Looking back, Steckler realized that the bill moved forward so quickly that there wasn’t enough time to contact and speak with those who should know about the bill and who would be affected by it. Steckler stressed the need to identify all allies when working on such legislation. Although the chief administrative judge was informed, Steckler would have appreciated having more time to have conversations with OCA and to do the preliminary work needed before the bill started moving forward so quickly.

 

Sticking it Out

As they went about getting legislators to sign on to the bill, Steckler experienced firsthand the politics behind moving a bill through the legislative process. Not all of it was pretty. “It was a frustrating process. It was all about politics,” said Steckler. While legislators initially looked at the bill and said it was something they wanted to attach their names to, Steckler said the overarching goal of helping kids was sometimes overshadowed by the political atmosphere. “While you can’t underestimate the power of children, when you’re up there, they’re not talking about kids,” she said.

To help navigate the legislative politics, Steckler engaged Legal Aid’s lobbyist. This proved to be critical to getting the bill passed in both houses. The lobbyist was at the legislature all the time, and had good connections in both parties. He knew who to contact, how to speak the language, when to back away, and when to try different approaches. With Steckler’s help, the lobbyist quickly learned the issues, became committed to them, and worked to persuade the legislators to support the bill.
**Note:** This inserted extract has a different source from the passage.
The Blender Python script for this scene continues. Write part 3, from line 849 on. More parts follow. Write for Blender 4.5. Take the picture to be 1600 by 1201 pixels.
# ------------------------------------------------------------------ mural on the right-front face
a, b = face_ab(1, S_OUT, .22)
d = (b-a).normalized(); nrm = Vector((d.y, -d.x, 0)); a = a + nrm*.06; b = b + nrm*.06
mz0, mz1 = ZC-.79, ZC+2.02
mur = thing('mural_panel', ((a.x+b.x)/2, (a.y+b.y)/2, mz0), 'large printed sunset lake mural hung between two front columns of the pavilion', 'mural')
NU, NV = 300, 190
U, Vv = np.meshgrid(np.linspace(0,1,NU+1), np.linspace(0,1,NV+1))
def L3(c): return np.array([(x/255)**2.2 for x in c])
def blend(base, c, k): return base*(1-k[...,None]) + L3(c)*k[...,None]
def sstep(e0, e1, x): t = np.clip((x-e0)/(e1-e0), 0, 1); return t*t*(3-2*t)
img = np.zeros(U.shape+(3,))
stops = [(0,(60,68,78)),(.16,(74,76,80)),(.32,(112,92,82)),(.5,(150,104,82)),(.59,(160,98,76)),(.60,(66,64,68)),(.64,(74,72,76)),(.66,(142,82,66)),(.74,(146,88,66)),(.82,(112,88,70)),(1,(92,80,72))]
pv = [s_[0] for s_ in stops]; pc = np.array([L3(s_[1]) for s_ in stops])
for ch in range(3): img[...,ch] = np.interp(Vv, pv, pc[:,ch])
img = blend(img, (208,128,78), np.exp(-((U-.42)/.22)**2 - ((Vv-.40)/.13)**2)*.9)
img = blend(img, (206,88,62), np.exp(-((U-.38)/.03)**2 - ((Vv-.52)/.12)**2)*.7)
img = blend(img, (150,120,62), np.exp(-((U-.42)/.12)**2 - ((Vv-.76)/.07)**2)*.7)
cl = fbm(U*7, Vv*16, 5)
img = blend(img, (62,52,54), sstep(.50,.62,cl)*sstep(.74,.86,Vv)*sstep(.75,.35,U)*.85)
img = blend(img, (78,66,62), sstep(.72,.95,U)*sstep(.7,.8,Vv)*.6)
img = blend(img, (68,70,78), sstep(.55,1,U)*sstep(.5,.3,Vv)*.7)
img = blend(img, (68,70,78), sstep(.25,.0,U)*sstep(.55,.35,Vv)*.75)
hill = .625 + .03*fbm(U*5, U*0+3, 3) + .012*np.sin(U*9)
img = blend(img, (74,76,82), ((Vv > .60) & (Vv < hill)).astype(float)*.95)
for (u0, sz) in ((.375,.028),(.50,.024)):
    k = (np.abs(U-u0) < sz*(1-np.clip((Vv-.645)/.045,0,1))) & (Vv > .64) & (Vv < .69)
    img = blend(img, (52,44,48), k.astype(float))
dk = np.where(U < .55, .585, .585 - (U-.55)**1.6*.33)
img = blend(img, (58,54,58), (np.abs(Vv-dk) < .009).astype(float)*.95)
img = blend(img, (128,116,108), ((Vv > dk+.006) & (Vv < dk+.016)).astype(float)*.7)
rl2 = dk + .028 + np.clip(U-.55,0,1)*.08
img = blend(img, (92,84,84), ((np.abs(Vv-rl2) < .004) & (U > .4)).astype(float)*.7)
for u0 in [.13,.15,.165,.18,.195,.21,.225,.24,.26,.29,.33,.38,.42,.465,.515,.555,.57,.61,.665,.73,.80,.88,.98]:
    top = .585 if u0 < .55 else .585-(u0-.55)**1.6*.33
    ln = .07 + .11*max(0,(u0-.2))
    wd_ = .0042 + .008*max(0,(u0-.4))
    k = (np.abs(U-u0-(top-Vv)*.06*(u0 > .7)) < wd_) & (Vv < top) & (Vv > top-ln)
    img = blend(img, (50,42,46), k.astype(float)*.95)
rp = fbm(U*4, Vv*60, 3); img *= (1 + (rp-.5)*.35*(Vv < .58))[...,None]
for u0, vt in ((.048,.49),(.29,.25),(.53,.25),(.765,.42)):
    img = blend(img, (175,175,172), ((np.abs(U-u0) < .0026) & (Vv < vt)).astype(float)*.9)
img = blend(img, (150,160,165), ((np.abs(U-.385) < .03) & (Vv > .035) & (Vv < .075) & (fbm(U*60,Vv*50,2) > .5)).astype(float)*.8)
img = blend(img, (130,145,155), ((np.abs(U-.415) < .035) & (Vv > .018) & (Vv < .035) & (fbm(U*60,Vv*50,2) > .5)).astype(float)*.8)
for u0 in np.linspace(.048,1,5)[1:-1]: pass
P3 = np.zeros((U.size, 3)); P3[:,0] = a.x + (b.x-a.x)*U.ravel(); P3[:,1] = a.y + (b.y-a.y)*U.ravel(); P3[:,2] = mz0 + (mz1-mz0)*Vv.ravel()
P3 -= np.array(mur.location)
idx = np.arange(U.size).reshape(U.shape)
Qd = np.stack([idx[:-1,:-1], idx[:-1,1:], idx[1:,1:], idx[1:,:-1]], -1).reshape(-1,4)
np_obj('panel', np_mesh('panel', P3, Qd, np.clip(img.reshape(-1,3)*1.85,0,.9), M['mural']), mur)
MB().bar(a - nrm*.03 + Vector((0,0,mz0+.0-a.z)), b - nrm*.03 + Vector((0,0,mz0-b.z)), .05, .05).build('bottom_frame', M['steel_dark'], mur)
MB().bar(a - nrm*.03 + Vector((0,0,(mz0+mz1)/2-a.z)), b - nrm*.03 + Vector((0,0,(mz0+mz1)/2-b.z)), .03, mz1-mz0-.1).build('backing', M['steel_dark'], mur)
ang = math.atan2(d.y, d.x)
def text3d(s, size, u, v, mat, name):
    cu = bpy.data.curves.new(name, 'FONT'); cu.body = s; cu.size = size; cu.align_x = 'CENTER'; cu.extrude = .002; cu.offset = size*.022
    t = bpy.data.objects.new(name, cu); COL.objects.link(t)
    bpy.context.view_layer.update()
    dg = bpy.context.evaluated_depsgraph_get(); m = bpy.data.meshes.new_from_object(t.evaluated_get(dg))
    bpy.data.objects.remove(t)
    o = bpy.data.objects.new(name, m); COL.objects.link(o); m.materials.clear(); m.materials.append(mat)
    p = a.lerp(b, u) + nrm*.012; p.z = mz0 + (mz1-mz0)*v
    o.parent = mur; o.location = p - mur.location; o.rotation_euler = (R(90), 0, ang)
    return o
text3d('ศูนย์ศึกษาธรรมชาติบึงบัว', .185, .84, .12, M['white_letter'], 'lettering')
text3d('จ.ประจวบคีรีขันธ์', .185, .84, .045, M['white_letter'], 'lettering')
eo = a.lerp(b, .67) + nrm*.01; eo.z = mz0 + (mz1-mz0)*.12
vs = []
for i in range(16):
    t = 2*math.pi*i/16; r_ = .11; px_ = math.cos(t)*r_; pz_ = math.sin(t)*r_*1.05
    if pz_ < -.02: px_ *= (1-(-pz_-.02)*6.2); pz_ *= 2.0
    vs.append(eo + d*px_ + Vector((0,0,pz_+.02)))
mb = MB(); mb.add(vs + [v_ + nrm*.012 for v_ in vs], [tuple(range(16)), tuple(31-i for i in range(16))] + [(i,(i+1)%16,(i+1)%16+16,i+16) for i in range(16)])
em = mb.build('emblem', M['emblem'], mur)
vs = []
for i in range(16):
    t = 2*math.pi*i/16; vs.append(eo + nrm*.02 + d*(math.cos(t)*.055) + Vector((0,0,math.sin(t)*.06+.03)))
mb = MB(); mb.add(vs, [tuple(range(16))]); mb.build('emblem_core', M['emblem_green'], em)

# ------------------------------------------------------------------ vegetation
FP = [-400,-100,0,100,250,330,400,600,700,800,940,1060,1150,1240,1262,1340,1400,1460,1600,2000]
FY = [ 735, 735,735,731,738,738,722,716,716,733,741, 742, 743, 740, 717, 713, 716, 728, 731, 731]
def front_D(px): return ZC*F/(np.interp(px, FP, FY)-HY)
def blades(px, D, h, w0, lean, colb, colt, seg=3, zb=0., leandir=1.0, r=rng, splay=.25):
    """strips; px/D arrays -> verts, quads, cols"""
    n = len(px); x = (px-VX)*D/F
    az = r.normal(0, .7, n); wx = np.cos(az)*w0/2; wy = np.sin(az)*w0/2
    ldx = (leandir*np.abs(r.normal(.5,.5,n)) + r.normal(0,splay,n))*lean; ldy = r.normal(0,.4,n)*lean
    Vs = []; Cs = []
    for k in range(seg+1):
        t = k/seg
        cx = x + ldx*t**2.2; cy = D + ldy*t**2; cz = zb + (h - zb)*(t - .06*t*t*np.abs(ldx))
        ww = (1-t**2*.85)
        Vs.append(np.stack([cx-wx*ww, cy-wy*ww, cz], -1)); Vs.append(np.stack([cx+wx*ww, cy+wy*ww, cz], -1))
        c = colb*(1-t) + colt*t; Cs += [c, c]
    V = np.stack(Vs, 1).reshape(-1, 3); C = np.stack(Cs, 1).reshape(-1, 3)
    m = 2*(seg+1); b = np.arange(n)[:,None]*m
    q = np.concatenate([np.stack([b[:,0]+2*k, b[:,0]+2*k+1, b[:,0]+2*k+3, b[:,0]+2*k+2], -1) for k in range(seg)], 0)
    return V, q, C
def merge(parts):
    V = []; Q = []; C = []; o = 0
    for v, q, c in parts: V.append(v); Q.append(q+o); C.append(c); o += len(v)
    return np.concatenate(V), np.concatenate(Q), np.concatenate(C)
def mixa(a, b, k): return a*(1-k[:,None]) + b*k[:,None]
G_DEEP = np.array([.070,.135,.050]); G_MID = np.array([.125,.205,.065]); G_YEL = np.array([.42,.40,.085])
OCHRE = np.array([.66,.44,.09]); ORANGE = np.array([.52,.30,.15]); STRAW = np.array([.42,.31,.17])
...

While the bill received widespread support, there were concerns that New York City’s caseloads were not representative of all jurisdictions throughout the state and that providing uniform caps statewide was unnecessary. As a result, the bill was changed. Instead of capping caseloads once attorneys exceeded a set number of clients, the bill was changed to require the development of workload standards that set maximum numbers of children who could be represented at once. These workload standards were based on several factors, including case type, stage of proceeding, availability of support staff, differences in local practice, and representation type. The bill also required the chief administrator of the courts to issue court rules with guidelines for developing the workload standards.

 

Success at Last

The revised bill passed the assembly in June 2007, and the senate in July 2007. With the governor’s signature in August 2007, it became law. Steckler, Solomon, and Gutheil can consider their efforts a success. The children they represent will soon benefit from the quality representation they deserve. And practitioners throughout the country can learn from their efforts to use legislation to bring change to their daily practice. “We underestimated for a number of years how we could go to the legislature and make this issue attractive,” said Steckler. If New York can make it happen, perhaps other states can too.